Jesus the Son of God: A Christological Title Often Overlooked, Sometimes Misunderstood, and Currently Disputed

Greg Strand – February 7, 2013 4 Comments

Yesterday I mentioned an excellent book by D. A. Carson that addressed the translation of the divine familial language, specifically “God the Father” and the “Son of God”: Jesus the Son of God: A Christological Title Often Overlooked, Sometimes Misunderstood, and Currently Disputed (Wheaton: Crossway, 2012).

Crossway has made available the preface and chapter three of the book:

Carson describes the focus of this book in his preface, 11-12 (which I have reformatted from a single paragraph to three):

I chose the topic about three years ago. Some work I had done while teaching the epistle to the Hebrews, especially Hebrews 1 where Jesus is said to be superior to angels because he is the Son, prompted me to think about the topic more globally. Moreover, for some time I have been thinking through the hiatus between careful exegesis and doctrinal formulations. We need both, of course, but unless the latter are finally controlled by the former, and seen to be controlled by the former, both are weakened. The “Son of God” theme has become one of several test cases in my own mind.

Since choosing the topic, however, the debates concerning what a faithful translation of “Son of God” might be, especially in contexts where one’s envisioned readers are Muslims, have boiled out of the journals read by Bible translators and into the open. Entire denominations have gotten caught up in the controversy, which shows no sign of abating.

The last of these three chapters is devoted to addressing both of these points—how, in a Christian context, exegesis rightly leads to Christian confessionalism, and how, in a cross-cultural context concerned with preparing Bible translations for Muslim readers, one may wisely negotiate the current debate. But I beg you to read the first two chapters first. They provide the necessary textual detail on which discussion of the controversies must be based.

Please remember to heed Carson’s counsel in his final paragraph: read the first two chapters before reading the third.

Greg Strand


Affectionately called “Walking Bible” by his youngest daughter, Greg Strand has a ministry history that goes back to 1982. Since that time, he has served in local church ministry in a variety of ministry capacities: youth pastor, associate pastor of adult ministries and senior pastor.

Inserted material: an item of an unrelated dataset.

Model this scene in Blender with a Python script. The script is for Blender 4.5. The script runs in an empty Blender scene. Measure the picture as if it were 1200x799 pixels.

He is currently the EFCA's Executive Director of Theology and Credentialing. Greg reads voraciously and never stops learning — a passion reflected in the overflowing bookshelves that spill from his library to multiple offices. And he could tell you about each of those books! His hunger for learning pales in contrast to his great love for God and for teaching the Word of God.

4 responses to Jesus the Son of God: A Christological Title Often Overlooked, Sometimes Misunderstood, and Currently Disputed

  1. Thanks for you are doing and helps me to further understand what others are teaching, understanding and applying…

    • Ken, I am grateful to the Lord you find these resources helpful. This is one way I believe I can serve pastors, leaders and others engaged in ministry on the front-lines in and through the local church.

  2. Thanks again for recommending this book, it has been a very helpful resource. There is nothing new or surprising about the material that Carson presents (which on this topic is a very good thing!) but it does bring together a whole lot of information in one place and it is presented by someone with a well respected resume. I truly hope this book will be an aid to the leaders in missions organizations that need to begin to define limits for acceptable levels of contextualization within the organizations they lead.

    • Thank you for your reply, Mike. I appreciate the additional affirmation of Carson’s excellent work, along with an exhortation to leaders of missions’ organizations to do the hard and necessary work in the Scriptures and theology to discern the acceptable limits of contextualization.